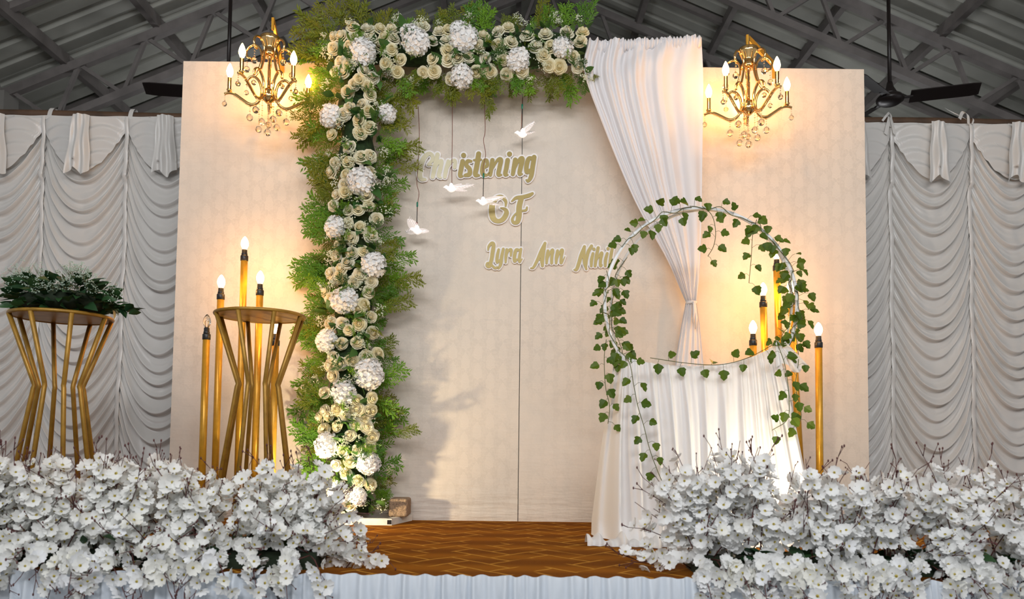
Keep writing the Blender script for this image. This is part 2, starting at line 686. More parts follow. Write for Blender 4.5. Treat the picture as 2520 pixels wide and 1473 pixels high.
# slim rafters under the sheets between the trusses
k = 0
for y in (0.75, 1.35, 2.7, 3.1, 4.3, 5.0):
    k += 1
    t_ = bpy.data.objects.new('trim_%d' % k, None)
    COL.objects.link(t_)
    t_['kind'] = 'structure'
    for s in (-1, 1):
        MB().bar(roof_pt(s, 0, y, -0.03), roof_pt(s, HALFW, y, -0.03), 0.05, 0.05).build('rafter', M['steel'], t_, smooth=False)
# side posts carrying the roof
for s in (-1, 1):
    for y in (2.06, 3.6, -4.8):
        k += 1
        x, _, z = roof_pt(s, HALFW - 0.08, y, -0.12)
        structure(MB().box((x - 0.09, y - 0.09, HALL), (x + 0.09, y + 0.09, z)).build('trim_%d' % k, M['wall'], smooth=False))

# ------------------------------------------------------------------ stage
STF = -1.57
mb = MB()
mb.box((-3.4, STF + 0.02, HALL), (3.4, 1.0, -0.006))
structure(mb.build('stage', M['plywood'], smooth=False), 'raised stage platform under the brown carpet')
mb = MB()
mb.box((-3.4, STF, -0.006), (3.4, 1.0, 0.0))
tag(recenter(mb.build('carpet', M['carpet'], smooth=False)), 'brown stage carpet with a gold herringbone line pattern', 'carpet')

# gathered skirt along the stage front
nx, nz = 1500, 16
X = np.linspace(-2.6, 2.6, nx + 1)
nzx = np.array([mnoise.noise((x * 9, 0.3, 0)) + 0.5 * mnoise.noise((x * 24, 2.1, 0)) for x in X])
ph = np.cumsum(1.0 + 0.7 * nzx)
ph = ph / ph[-1] * 5.2 / 0.040 * 2 * PI
mb = MB()
verts = []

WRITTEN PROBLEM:
Exclude the pictures, and transcribe all of the material exactly.

EXERCISE OUTPUT:
Keep writing the Blender script for this image. This is part 2, starting at line 686. More parts follow. Write for Blender 4.5. Treat the picture as 2520 pixels wide and 1473 pixels high.
# slim rafters under the sheets between the trusses
k = 0
for y in (0.75, 1.35, 2.7, 3.1, 4.3, 5.0):
    k += 1
    t_ = bpy.data.objects.new('trim_%d' % k, None)
    COL.objects.link(t_)
    t_['kind'] = 'structure'
    for s in (-1, 1):
        MB().bar(roof_pt(s, 0, y, -0.03), roof_pt(s, HALFW, y, -0.03), 0.05, 0.05).build('rafter', M['steel'], t_, smooth=False)
# side posts carrying the roof
for s in (-1, 1):
    for y in (2.06, 3.6, -4.8):
        k += 1
        x, _, z = roof_pt(s, HALFW - 0.08, y, -0.12)
        structure(MB().box((x - 0.09, y - 0.09, HALL), (x + 0.09, y + 0.09, z)).build('trim_%d' % k, M['wall'], smooth=False))

# ------------------------------------------------------------------ stage
STF = -1.57
mb = MB()
mb.box((-3.4, STF + 0.02, HALL), (3.4, 1.0, -0.006))
structure(mb.build('stage', M['plywood'], smooth=False), 'raised stage platform under the brown carpet')
mb = MB()
mb.box((-3.4, STF, -0.006), (3.4, 1.0, 0.0))
tag(recenter(mb.build('carpet', M['carpet'], smooth=False)), 'brown stage carpet with a gold herringbone line pattern', 'carpet')

# gathered skirt along the stage front
nx, nz = 1500, 16
X = np.linspace(-2.6, 2.6, nx + 1)
nzx = np.array([mnoise.noise((x * 9, 0.3, 0)) + 0.5 * mnoise.noise((x * 24, 2.1, 0)) for x in X])
ph = np.cumsum(1.0 + 0.7 * nzx)
ph = ph / ph[-1] * 5.2 / 0.040 * 2 * PI
mb = MB()
verts = []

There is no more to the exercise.